以下,北欧バルト三国のひとつ,エストニアで行われているデポジット制度について紹介します。
・デポジット制度が企業にもたらすメリット
エストニアは小さな国ですが,ITを国の重要な産業として位置づけています。飲料容器のデポジット制度を採り入れることで,高い精度の自動回収機を開発しました。それらは国内全てのコンビニエンスストアやスーパーマーケット等に設置され,一大産業を作り出した。
国内の回収機とレジのPOSシステムは,デポジット制度運営団体のホストコンピューターと連携し,いつどこで何という商品がどれだけ売れ,どれだけのデポジット金を預かり,いつどこでどれだけ返却したか瞬時にわかるようになっています。このような情報は,飲料メーカーや流通事業者にとって,販売戦略上の重要な資源になっています。
・デポジット制度が社会にもたらすメリット
エストニアではデポジット制度の対象容器はペットボトル,缶,ガラスびんとなっています。デポジット金額は容器の大きさ,素材に関わらず一律10セントです。この制度のおかけでエストニアのペットボトル回収率は90%(2015年)に達しています。ただし,エストニアはEU圏で,国外からきた客が購入した飲料を国外に持ち出すこともあり,実際のエストニアのペットボトル回収率はもっと高いとのことです。
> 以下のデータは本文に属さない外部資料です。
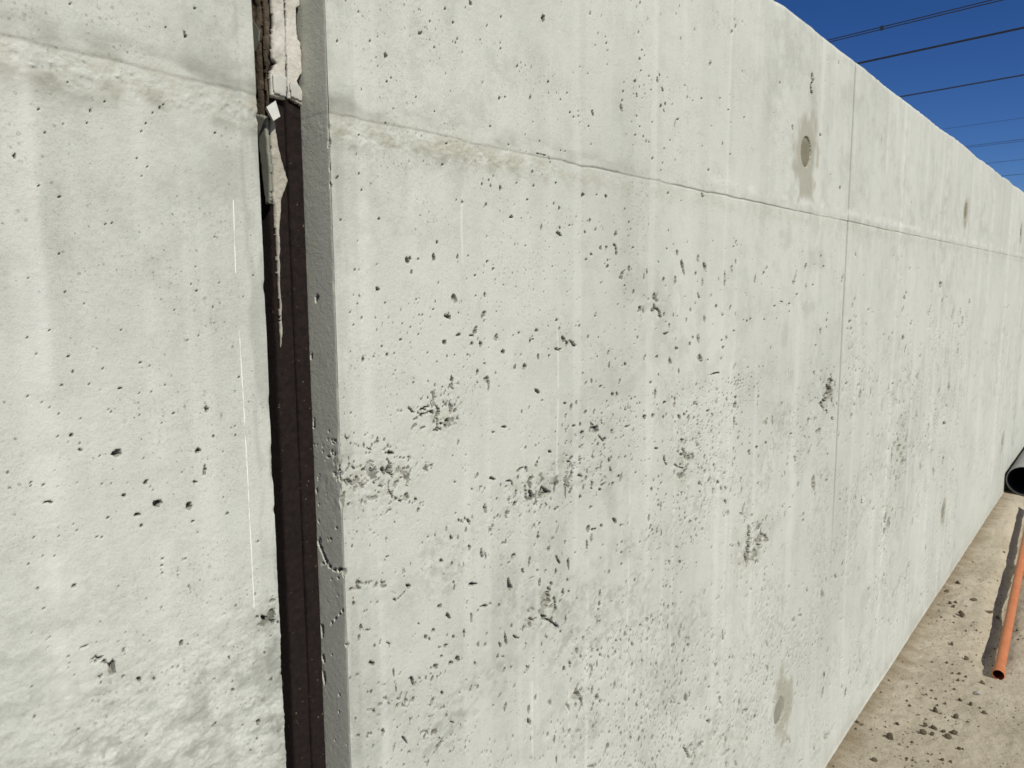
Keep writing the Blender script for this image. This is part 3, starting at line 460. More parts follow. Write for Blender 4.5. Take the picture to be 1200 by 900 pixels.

国外に持ち出された飲料も含め,戻ってこない容器分のデポジット金は業界団体にプールされます。その額は,2016年には日本円換算で約3,000万円になりました。これらは環境対策費や自動回収機の設置などに活用されます。また,空き容器を持参した人にも,デポジット金を全額返しているのではなく,半分は福祉団体への寄付に使われています。
・「主催者からの問題提起」とのつながり。社会的費用を低減
前段の「主催者からの問題提起」との関連では,「ワンウェイ容器を減らすといっても,現実大量に使用されている。リサイクルするにしても,大量の空き容器を行政が回収し続けなければならないのか」とつながるわけです。デポジット制度は,行政ではなく販売者である店舗で空き容器を回収します。ということは,空き容器を税金で回収するための社会的費用を大きく低減できる可能性があります。
・ペットボトルのデポジット制度導入の賛否
ただ,このような制度を日本の消費者は違和感を抱かず,受け入れるのでしょうか。大学生たちと観光地で通行人を対象にアンケート調査を実施しました。
結果,一般市民向けアンケートによって,デポジットへの忌避感がほとんどないことがわかりました。合わせて,幾つか示した案の中で「デポジット金額10円」が最も受け入れられ,かつ,うち半分の5円が社会的な事業の寄付に用いられるという案を示すことで,さらに受容性が高まることがわかりました。